Die Kampage gegen Wehrpflicht allerdings ist gegen jegliche militärische Reaktion. „Wir verurteilen den Terroranschlag in den USA und sind der Meinung, dass die verantwortlichen Täter dafür zur Rechenschaft gezogen werden müssen. Es ist aber ein Irrglaube zu meinen, dass Terrorismus mit militärischen Mitteln geschlagen werden kann“, so Siemens.

Diese Auffassung wird auch von der Humanistischen Union, dem Komitee für Grundrechte und Demokratie, Pro Asyl, dem Republikanischen Anwaltsverein und der Vereinigung Demokratischer Juristinnen und Juristen vertreten. In einer gemeinsamen Presseerklärung rufen die Organisationen dazu auf, „der emotionalen Kriegsvorbereitung Besonnenheit und rechtsstaatliches und freiheitliches Denken entgegenzusetzen. „Wir wollen Gerechtigkeit statt Rache und weltweite Hilfe statt Krieg gegen die Armen“. Auch wenn er sich über die Zunahme von mahnenden Stimmen freut, kann sich Siemens zum gegenwärtigen Zeitpunkt nicht vorstellen, dass sich viele Leute aus dem etablierten bürgerlichen Spektrum an den Antikriegsdemonstrationen der nächsten Tage und Wochen beteiligen werden. Ganz sicher ist er sich mit der Einschätzung allerdings nicht. „Entscheidend wird sein, wie heftig die Reaktion der Amerikaner ausfällt.“ Der entscheidene Mobilisierungsfaktor für die Leute aus dem bürgerlichen Lager werde die Betroffenheit und Angst vor einem Gegenschlag sein, glaubt Ralf Siemens.

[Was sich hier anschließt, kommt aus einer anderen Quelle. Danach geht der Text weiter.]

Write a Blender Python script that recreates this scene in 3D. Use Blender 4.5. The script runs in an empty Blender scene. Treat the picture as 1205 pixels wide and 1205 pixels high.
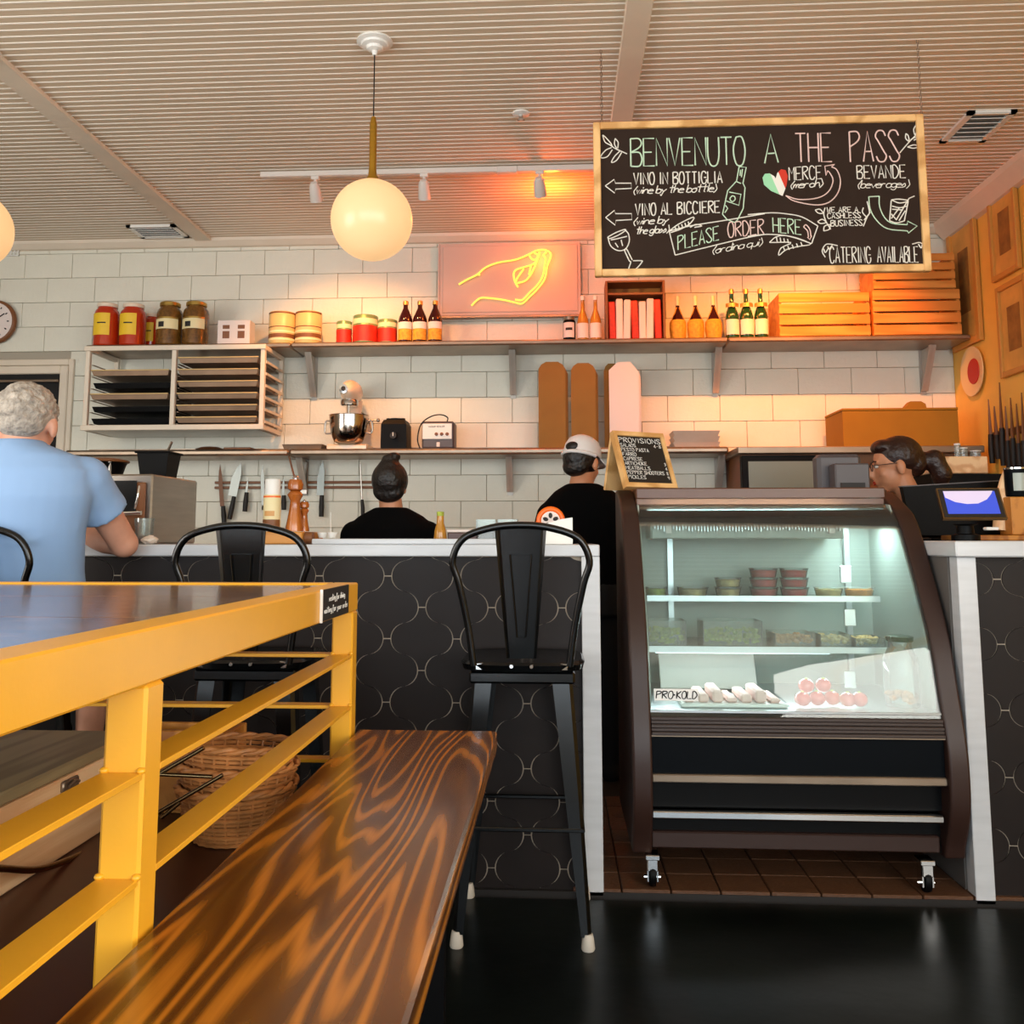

Was die Demonstration am kommenden Samstag – Treffpunkt 14 Uhr Weltzeituhr – angeht, zeigt sich Siemens vorsichtig optimistisch. Er rechnet mit über 1.000 Teilnehmern: „Das wären deutlich mehr Leute, als sich an den letzten Demonstrationen gegen Kriegseinsätze beteiligt haben.“ Aufgerufen wird dazu von einem „Bündnis gegen Krieg“, dem Gruppen und Einzelpersonen aus dem Spektrum der Antimilitarismus- und Migrantenarbeit angehören.